Was Jarrett zuvor schon in seinen legendären Solo-Performances zelebriert hatte, gelang ihm hier nun auch im Zusammenspiel mit Peacock und DeJohnette. Die Improvisationen über “Autumn Leaves”, “I’ll Fall In Love Too Easily – The Fire Within” und Jarretts “Desert Sun” gerieten zu epischen Monumentalen von fast halbstündiger Länge, die das ganze Potential des Trios, seinen unbändigen Ideenreichtum offenbarten. “Jarrett lässt jede neue Note wie eine Entdeckung klingen”, schrieb die New York Times damals in einer Konzertbesprechung. Keine Frage: hier waren drei Meister am Werke, die das zeitweilig als anrüchig empfundende Spielen von Jazzstandards dank ihrer grenzenlosen Kreativität wieder salonfähig gemacht hatten.

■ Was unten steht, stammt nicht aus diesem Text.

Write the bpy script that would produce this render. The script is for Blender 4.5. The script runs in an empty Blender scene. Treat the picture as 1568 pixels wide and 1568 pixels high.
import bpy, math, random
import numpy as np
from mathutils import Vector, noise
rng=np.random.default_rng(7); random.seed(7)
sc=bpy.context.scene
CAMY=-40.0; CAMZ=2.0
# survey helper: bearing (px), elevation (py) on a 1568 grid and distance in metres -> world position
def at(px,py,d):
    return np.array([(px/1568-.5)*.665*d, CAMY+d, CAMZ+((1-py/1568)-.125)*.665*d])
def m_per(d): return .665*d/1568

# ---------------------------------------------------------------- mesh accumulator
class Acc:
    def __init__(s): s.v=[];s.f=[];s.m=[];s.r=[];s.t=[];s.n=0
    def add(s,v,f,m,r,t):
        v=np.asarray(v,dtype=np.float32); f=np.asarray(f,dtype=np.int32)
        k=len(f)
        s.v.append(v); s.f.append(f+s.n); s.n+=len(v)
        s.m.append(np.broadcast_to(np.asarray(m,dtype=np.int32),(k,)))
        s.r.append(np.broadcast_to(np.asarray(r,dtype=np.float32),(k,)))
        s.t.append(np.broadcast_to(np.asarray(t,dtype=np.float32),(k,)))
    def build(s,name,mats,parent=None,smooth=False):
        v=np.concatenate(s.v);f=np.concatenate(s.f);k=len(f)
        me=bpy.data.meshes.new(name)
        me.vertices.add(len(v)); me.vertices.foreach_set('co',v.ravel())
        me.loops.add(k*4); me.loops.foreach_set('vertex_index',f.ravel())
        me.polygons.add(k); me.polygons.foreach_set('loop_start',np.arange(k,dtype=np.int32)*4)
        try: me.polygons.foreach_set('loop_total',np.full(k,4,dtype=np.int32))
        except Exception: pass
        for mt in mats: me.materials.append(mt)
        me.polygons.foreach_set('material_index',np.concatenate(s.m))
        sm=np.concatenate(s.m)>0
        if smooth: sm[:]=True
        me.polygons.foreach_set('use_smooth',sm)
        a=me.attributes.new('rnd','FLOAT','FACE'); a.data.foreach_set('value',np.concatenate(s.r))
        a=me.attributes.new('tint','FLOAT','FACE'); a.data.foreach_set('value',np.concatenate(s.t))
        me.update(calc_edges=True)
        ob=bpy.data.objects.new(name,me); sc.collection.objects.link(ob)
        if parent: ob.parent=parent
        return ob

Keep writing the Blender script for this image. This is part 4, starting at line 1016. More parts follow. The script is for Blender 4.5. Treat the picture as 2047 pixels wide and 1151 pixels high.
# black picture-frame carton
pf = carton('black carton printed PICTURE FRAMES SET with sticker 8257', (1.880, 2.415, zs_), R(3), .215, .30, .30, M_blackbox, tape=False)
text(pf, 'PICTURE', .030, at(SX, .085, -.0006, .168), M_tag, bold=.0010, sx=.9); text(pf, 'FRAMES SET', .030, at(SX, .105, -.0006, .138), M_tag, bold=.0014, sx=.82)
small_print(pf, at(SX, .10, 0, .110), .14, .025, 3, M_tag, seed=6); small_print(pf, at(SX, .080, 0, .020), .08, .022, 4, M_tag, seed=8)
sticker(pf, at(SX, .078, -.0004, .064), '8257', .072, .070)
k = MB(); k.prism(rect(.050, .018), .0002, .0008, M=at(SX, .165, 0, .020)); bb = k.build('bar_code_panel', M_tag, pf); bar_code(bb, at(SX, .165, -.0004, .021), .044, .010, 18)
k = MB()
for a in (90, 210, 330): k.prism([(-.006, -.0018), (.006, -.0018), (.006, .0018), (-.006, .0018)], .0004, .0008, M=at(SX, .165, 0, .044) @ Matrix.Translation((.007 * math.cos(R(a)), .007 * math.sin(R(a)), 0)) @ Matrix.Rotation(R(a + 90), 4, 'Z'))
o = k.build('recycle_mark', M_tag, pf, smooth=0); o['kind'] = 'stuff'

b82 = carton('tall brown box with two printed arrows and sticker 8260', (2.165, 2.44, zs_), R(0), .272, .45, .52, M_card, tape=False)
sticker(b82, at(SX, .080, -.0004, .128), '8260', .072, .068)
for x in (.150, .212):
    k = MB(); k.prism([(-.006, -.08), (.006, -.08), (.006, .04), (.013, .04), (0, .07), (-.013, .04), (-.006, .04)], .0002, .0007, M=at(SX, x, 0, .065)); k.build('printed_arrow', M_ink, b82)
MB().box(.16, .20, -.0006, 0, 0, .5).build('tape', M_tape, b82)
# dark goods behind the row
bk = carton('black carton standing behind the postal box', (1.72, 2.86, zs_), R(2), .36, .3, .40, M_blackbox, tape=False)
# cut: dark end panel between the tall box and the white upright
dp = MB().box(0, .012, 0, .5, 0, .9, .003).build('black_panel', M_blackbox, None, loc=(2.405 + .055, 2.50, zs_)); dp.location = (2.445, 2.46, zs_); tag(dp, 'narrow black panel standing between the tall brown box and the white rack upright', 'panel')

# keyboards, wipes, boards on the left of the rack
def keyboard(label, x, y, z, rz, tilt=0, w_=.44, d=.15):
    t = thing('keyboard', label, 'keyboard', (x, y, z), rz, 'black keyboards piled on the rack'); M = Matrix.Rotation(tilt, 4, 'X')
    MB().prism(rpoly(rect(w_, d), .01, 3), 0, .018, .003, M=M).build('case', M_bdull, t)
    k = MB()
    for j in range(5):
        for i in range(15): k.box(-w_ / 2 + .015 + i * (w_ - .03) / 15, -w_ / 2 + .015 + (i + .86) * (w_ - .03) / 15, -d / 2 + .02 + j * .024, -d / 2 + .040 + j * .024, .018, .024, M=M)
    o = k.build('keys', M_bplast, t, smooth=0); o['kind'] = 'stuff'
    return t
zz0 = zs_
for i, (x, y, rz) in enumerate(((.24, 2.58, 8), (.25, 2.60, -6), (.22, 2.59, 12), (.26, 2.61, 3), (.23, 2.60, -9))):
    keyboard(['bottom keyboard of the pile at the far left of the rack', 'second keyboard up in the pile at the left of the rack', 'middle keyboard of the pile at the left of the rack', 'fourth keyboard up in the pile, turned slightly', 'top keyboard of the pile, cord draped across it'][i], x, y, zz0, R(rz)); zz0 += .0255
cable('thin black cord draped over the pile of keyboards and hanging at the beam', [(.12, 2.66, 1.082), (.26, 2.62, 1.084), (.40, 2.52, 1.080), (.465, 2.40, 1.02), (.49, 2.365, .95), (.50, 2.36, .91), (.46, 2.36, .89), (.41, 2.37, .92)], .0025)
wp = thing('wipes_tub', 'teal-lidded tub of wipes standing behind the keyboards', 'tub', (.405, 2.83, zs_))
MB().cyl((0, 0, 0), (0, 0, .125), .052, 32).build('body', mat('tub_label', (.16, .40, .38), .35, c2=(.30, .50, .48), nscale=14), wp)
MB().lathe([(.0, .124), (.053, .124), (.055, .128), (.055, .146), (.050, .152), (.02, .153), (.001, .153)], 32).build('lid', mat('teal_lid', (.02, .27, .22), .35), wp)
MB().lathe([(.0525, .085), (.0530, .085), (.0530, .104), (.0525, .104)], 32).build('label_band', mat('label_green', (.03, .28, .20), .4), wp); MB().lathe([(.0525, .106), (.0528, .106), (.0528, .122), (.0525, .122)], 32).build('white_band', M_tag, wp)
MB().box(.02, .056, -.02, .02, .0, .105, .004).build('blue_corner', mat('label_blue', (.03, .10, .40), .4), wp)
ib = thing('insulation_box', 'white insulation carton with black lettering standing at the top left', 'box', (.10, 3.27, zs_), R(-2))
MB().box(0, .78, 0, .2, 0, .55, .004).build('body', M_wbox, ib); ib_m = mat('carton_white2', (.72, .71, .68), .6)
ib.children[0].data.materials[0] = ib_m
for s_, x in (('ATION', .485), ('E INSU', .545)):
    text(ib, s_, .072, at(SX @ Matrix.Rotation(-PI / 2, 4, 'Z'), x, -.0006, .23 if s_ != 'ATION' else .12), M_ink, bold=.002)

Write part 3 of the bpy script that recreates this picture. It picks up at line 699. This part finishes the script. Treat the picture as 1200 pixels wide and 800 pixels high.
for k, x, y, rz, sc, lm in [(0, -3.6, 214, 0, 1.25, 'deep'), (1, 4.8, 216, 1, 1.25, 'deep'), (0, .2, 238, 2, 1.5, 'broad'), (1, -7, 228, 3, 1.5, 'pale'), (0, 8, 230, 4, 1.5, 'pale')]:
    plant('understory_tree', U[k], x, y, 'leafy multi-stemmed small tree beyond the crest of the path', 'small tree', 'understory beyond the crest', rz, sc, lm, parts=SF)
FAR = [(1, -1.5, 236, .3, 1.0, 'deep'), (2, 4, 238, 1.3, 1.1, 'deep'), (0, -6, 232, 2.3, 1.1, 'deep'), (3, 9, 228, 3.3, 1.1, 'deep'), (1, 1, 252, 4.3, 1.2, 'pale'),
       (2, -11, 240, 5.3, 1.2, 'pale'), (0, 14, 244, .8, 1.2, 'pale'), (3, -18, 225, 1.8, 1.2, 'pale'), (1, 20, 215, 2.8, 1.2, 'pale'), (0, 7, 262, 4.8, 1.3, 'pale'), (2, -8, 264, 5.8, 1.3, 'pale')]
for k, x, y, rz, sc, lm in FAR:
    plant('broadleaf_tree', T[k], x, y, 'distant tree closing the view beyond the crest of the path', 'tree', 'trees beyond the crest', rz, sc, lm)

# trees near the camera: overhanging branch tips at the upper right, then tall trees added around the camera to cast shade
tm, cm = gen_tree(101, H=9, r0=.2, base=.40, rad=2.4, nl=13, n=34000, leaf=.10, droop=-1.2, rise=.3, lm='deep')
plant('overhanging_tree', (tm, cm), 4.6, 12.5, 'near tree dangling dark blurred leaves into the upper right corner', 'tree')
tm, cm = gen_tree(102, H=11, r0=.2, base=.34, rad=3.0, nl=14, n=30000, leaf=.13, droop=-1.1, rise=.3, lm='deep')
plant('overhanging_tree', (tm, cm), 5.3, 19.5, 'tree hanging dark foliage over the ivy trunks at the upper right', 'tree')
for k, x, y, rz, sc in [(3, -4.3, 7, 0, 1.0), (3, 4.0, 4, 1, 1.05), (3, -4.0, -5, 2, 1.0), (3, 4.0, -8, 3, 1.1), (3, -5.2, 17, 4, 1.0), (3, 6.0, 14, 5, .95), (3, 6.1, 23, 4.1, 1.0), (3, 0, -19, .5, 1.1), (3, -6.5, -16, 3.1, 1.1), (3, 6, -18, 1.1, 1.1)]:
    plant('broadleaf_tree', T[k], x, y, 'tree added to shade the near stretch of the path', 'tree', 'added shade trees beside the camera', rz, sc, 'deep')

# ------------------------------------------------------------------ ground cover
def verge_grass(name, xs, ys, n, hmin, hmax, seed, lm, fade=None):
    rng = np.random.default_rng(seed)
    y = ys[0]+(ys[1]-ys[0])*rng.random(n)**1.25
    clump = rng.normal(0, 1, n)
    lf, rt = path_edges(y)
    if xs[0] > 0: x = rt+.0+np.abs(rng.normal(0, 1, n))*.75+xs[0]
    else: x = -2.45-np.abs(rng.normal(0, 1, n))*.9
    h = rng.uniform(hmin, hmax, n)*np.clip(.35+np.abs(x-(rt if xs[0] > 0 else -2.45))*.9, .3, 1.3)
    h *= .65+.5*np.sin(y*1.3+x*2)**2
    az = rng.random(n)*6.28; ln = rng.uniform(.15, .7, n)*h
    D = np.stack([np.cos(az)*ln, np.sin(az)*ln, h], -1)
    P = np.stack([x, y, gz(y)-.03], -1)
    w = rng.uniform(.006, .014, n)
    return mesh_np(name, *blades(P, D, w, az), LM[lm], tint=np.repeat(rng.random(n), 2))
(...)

“Kreativität will Weile haben”, meinte Stereoplay in einer Rezension der 6-CD-Box. “Dies gilt umso mehr, je sensibler der Künstler auf seine Umgebung hört. Und es gilt paradoxerweise für Musiker gerade in Live-Situationen, im Kontext der Improvisation, des direkten Reagierens. Keith Jarrett vergleicht den Gang auf die Bühne mit einem Rendezvous: ‘Man hofft, ein Rendezvous mit Musik zu haben. Man weiß, die Musik ist da, aber dieses Zusammentreffen hängt nicht nur von Wissen ab, sondern von Offenheit.’ Mit seinem Standards-Trio (Gary Peacock, Doppel-Bass, Jack DeJohnette, Drums) begeistert der Starpianist nun bereits seit zwölf Jahren die Musikwelt. Bei jeder neuen Einspielung, so ähnlich zur vorhergenden sie auch dem flüchtigen Zuhörer vorkommen mag, reizt es immens, Vergleiche anzustellen, frühere Dialoge der glorreichen Drei über den klassischen Themen des ‘Great American Songbook’ zu Rate zu ziehen. Insofern ist der vorliegende Komplettmitschnitt von sechs Live-Sets an drei Juni-Abenden 1994 im New Yorker Blue Note ein phantastischer Werkstattbericht. Einen ähnlich tiefen Einblick in den freien Fluss der Jarrettschen Eingebung boten nur die (ebenfalls auf sechs CDs veröffentlichten) Soloaufnahmen der ‘Sun Bear Concerts’. ‘Think Of Your Ears As Eyes’ – ‘Denken Sie sich Ihre Ohren als Augen’, riet Jarrett damals, 1976, seinen Zuhörern. Bald zwei Jahrzehnte später spricht er von Inhalt statt Gewohnheit und mechanischer Muster, von Überraschung statt routinierter Virtuosität, davon, mit weniger mehr zu sagen. Und all dies macht Jarrett mit seinen fabelhaft aufgelegten Kompagnons anschaulich. Mal energisch zupackend, mal weich, elegant und fließend geht dieses Trio den Themen auf den Grund. Und auch die Tontechnik (ECM-Hausingenieur Jan Erik Kongshaug) hatte drei große Tage. Wohl dem, der live dabei sein konnte.”